We all want to be drink better, improve our beer choices, make use of every minute in our day, and become as efficient as you can possibly be — This the reason why Peaks & Pints February Get Stouts Done, PPFGSD, implementation craft beer drinking is very important. Peaks & Pints February Get Stouts Done is one the most popular systems among increasing stout efficiency and productivity enthusiasts. Peaks & Pints loves it because it is the perfect tool to help clear your mind and focus on the things that are truly important: stouts. PPFGSD implementation can bring back much needed peace in your life as it brings out order from chaos. When you start out, PPFGSD can be very confusing and you might not be sure how you can implement it. That’s why Peaks & Pints February Get Stouts Done was created. Simply visit our craft beer bar, bottle shop and restaurant in Tacoma’s Proctor District daily, enjoy the six or seven stouts on tap, and check them off your list. Today, we make the process even easier. We offer a flight of five stout tasters in what we call Craft Beer Crosscut 2.18.20: Flight of Stout Month Winning. PPFGSD!
Craft Beer Crosscut 2.18.20: Flight of Stout Month Winning
Icicle Brewing Raspberry Dark Persuasion
6.5% ABV, 22 IBU
Icicle Brewing Co. sits in the Bavarian theme park known as the city of Leavenworth, which seems perhaps the most appropriate place for a brewery. Owner Oliver Brulotte, who has deep family roots in Washington’s hop farming history, basically launch the Wenatchee Valley’s craft-beer boom. The brewery draws their water from nearby Icicle Creek, a run-off from surrounded by numerous mountain ranges including the Stuart Range and Wenatchee Mountains. And, Icicle Brewing makes a liquid German chocolate cake, Dark Persuasion. Seriously, this stout tastes exactly like German chocolate brownie, with strong chocolate and coconut notes, a touch of vanilla and a smooth finish. Peaks & Pints scored the raspberry variant of Dark Persuasion for all of that plus raspberry.
Everybody’s Chelsea Gem
6.2% ABV, 41 IBU
The tradition of brewing with oyster shells goes way back to England in the early 1900s. Brewers used oyster shells as a fining agent to help with beer clarity. The shells would collect yeast and hop particles and help them sink to the bottom of the tank before packaging. Alternatively, Everybody’s Brewing decided to add Chelsea Oyster Farms oysters during the boil of their oyster stout, Chelsea Gem. The Chelsea Gem oyster shells contain calcium carbonate, and when released in the boil, add just a touch of mineral flavor. This helps impart a much creamier body to the beer. The chocolate and sweet milk flavors are front and center, with just a mild touch of the sea.

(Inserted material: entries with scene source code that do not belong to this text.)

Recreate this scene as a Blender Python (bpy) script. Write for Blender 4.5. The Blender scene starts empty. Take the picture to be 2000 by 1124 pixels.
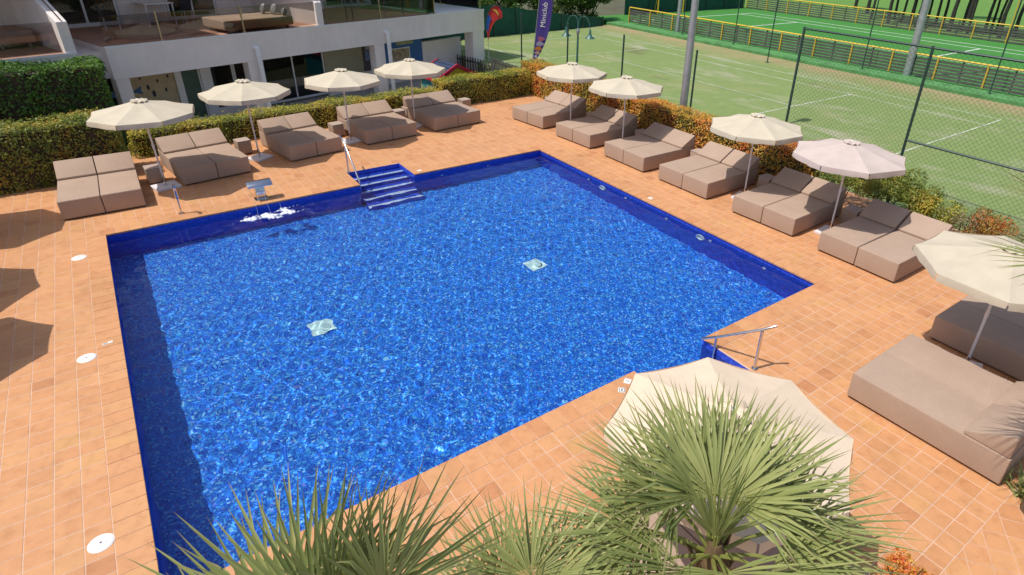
import bpy, bmesh, math, random
import numpy as np
from mathutils import Matrix, Vector

sc = bpy.context.scene
COL = sc.collection

# ------------------------------------------------------------------ camera
R3 = ((0.8020455, -0.59643111, 0.03151111),
      (-0.25471796, -0.38929695, -0.885193),
      (0.54022382, 0.70193861, -0.46415558))
CAM = (0.8787, -5.2014, 5.84)
FPX, PPX, PPY = 1190.377, 1119.684, 493.794
cam = bpy.data.cameras.new('camera')
cam_o = bpy.data.objects.new('camera', cam)
COL.objects.link(cam_o)
sc.camera = cam_o
mw = Matrix.Identity(4)
for i in range(3):
    mw[i][0] = R3[0][i]; mw[i][1] = -R3[1][i]; mw[i][2] = -R3[2][i]; mw[i][3] = CAM[i]
cam_o.matrix_world = mw
cam.sensor_fit = 'HORIZONTAL'; cam.sensor_width = 36.0
cam.lens = FPX / 2000 * 36
cam.shift_x = (1000 - PPX) / 2000
cam.shift_y = -(562 - PPY) / 2000
cam.clip_start = 0.1; cam.clip_end = 2000

# ------------------------------------------------------------------ sky, sun, exposure
SUN = Vector((-0.50, 0.13, 1.0)).normalized()
world = bpy.data.worlds.new('World'); sc.world = world; world.use_nodes = True
wn = world.node_tree
sky = wn.nodes.new('ShaderNodeTexSky'); sky.sky_type = 'NISHITA'; sky.sun_disc = False
sky.sun_elevation = math.asin(SUN.z); sky.sun_rotation = math.atan2(SUN.x, SUN.y)
sky.air_density = 1.0; sky.dust_density = 2.0; sky.ozone_density = 0.8
bg = wn.nodes['Background']; bg.inputs['Strength'].default_value = 0.125
wn.links.new(sky.outputs['Color'], bg.inputs['Color'])
sun_d = bpy.data.lights.new('sun', 'SUN'); sun_d.energy = 3.6; sun_d.angle = math.radians(0.53)
sun_d.color = (1.0, 0.955, 0.89)
sun_d.cycles.is_caustics_light = True
sun_o = bpy.data.objects.new('sun', sun_d); COL.objects.link(sun_o)
sun_o.rotation_euler = SUN.to_track_quat('Z', 'Y').to_euler()
sun_o.location = SUN * 60
vs = sc.view_settings
vs.view_transform = 'Standard'; vs.look = 'None'; vs.gamma = 1.0; vs.use_curve_mapping = False
vs.exposure = 0.10
sc.render.engine = 'CYCLES'
cy = sc.cycles
cy.use_denoising = True
cy.caustics_refractive = True; cy.caustics_reflective = False
cy.sample_clamp_indirect = 4.0
cy.max_bounces = 8; cy.diffuse_bounces = 5; cy.glossy_bounces = 3; cy.transmission_bounces = 6; cy.transparent_max_bounces = 12

rnd = random.Random(11)
NR = np.random.default_rng(11)

# ------------------------------------------------------------------ helpers: materials
def new_mat(name):
    m = bpy.data.materials.new(name); m.use_nodes = True
    nt = m.node_tree
    return m, nt, nt.nodes['Principled BSDF']

def nd(nt, t, **kw):
    n = nt.nodes.new(t)
    for k, v in kw.items(): setattr(n, k, v)
    return n

def ramp(nt, stops, interp='LINEAR'):
    r = nt.nodes.new('ShaderNodeValToRGB'); cr = r.color_ramp; cr.interpolation = interp
    while len(cr.elements) < len(stops): cr.elements.new(0.5)
    for e, (p, c) in zip(cr.elements, stops):
        e.position = p; e.color = (*c, 1)
    return r

def mixc(nt, a, b, fac, mode='MIX'):
    n = nt.nodes.new('ShaderNodeMix'); n.data_type = 'RGBA'; n.blend_type = mode
    for s, v in ((0, fac), (6, a), (7, b)):
        if hasattr(v, 'links') or hasattr(v, 'is_linked'): nt.links.new(v, n.inputs[s])
        elif s == 0: n.inputs[0].default_value = v
        else: n.inputs[s].default_value = (*v, 1)
    return n.outputs[2]

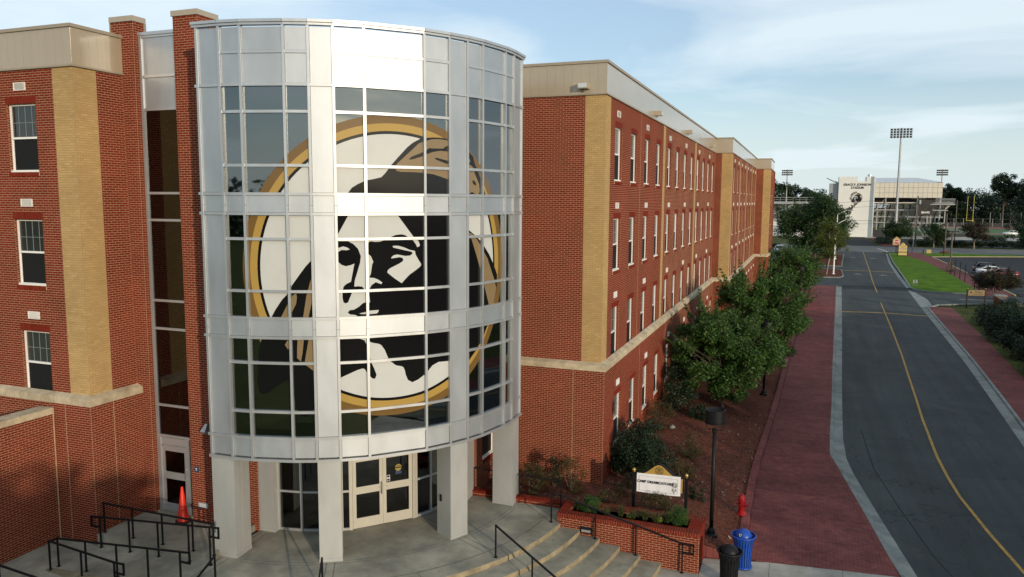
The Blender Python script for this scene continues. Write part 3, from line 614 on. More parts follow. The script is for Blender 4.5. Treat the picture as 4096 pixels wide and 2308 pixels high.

Breakside Teamwork/Dreamwork
9.4% ABV, 45 IBU
Teamwork/Dreamwork is the next installment of Breakside Brewery’s 10th anniversary collaboration series. Over the last 10 years, Breakside says they have benefited tremendously from Fremont Brewing’s willingness to share their knowledge and experience. “Fremont’s brewers deftly make a wide range of styles, but it is their expertise in making big-bodied, higher alcohol beers that we wanted to tap into for this collaboration. Together, we’ve concocted an experimental ‘double stout’ — a beer made using a double mashing process, boiled for 3 hours to maximize strength, and conditioned on half a pound of coconut per gallon,” states Teamwork/Dreamwork hype.
Lagunitas Willettized Coffee Stout
12.4% ABV, 60 IBU
Kentucky’s Willett Distillery has one kind of barrel: wood. And they put two things in them: bourbon and rye. Lagunitas Brewing Co. grabbed a few used Willett rye barrels then filled them with their Imperial Stout and a bunch of coffee. Expect lots of creamed coffee aroma and flavor, plus bits of brown sugar and alcohol at the fringes. Diving deeper results in a chocolate, roasty, fruity flavor with a restrained sweetness. We also get spicy, earthy, woody vanilla from the barrel.
Avery Double Barrel Maple Stout
15.3% ABV
Avery brewed an imperial stout, aged it in bourbon barrels, then aged it in maple syrup barrels and dosed with coffee, cinnamon, and extra maple syrup for a shimmering black body with a darker beige head. Double Barrel Maple Stout hits the nose with strong maple and wood with supporting earth, bourbon, coffee, and fudge. The flavor continues on this theme — maple, bourbon and wood leading with fudge and coffee jumping up more, but has a sharp infusion near the finish of cinnamon.